【プロ野球】鉄人語録で振り返る、金本知憲「不屈の21年」

  • 石塚隆●文 text by Ishizuka Takashi
  • 益田佑一●写真 photo by Masuda Yuichi

今シーズン限りで21年間のプロ野球生活に別れを告げた金本知憲今シーズン限りで21年間のプロ野球生活に別れを告げた金本知憲 プロ生活21年、1492試合連続フルイニング出場の世界記録保持者である金本知憲が、今シーズン限りでユニフォームを脱いだ。広島、阪神で活躍し、勝負強いバッティングと頼れるキャラクターから"アニキ"の愛称でファンに親しまれた金本だが、決して順風満帆な現役生活ではなかった。偉大なプレイヤーを失った2012年の年の瀬に、アニキのプロ野球人生を語録とともに振り返ってみたい。

 東北福祉大学で活躍して1991年のドラフト会議で地元球団の広島から4位指名されるも、入団当初はプロのレベルのすごさに愕然(がくぜん)とし、こう口にしたという。

「2、3年でダメ(クビ)じゃろ。とてもじゃないが世界が違う」

 実際、入団してから2年間はまったく芽が出なかった。背水の陣で迎えた3年目、金本はオープン戦で足を捻挫(ねんざ)し、三村敏之監督に報告をすると「ケガをしているヤツは要らん!」と、その場で二軍落ちを命じられた。それ以来、金本は心に誓った。

「自分からケガをしていると口に出すのは絶対にやめよう。口に出さなければケガにはならない」

 この決意こそが"鉄人"と呼ばれた金本の原点である。また、線が細く非力な選手と見られていたため積極的にフィジカルトレーニングをこなし、肉体改造に取り組んだ。本来、少食だったが、とにかく体力をつけようと満腹になっても、「今までは"食事"やったけど、これからは"練習"や」と、無理をして食事を摂(と)り続けた。心身ともにタフになった金本はこの年、17本塁打を記録し、シーズン後半にはレギュラーの座をつかんだ。

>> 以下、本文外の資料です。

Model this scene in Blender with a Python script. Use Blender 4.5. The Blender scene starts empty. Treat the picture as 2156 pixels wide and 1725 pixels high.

 以降、チーム内ではもちろん、日本球界において金本の存在感は年々増していくことになる。コンスタントに打率を残すようになると、次第に長打力もつき、2000年には一流選手の証である史上7人目のトリプルスリー(3割、30本塁打、30盗塁)を達成。翌2001年には、39年ぶりに毒島章一(ぶすじま・しょういち/元東映)の記録を大きく更新する1002打席連続無併殺打の日本記録を樹立する。「ゲッツーにならないからといって内野安打になるわけではないが、そういうところで一生懸命に走ってきた」と、凡打であっても鬼の形相で全力疾走する姿こそが金本の真骨頂である。金本はこの記録を連続フルイニング出場の世界記録よりも誇りに思っているという。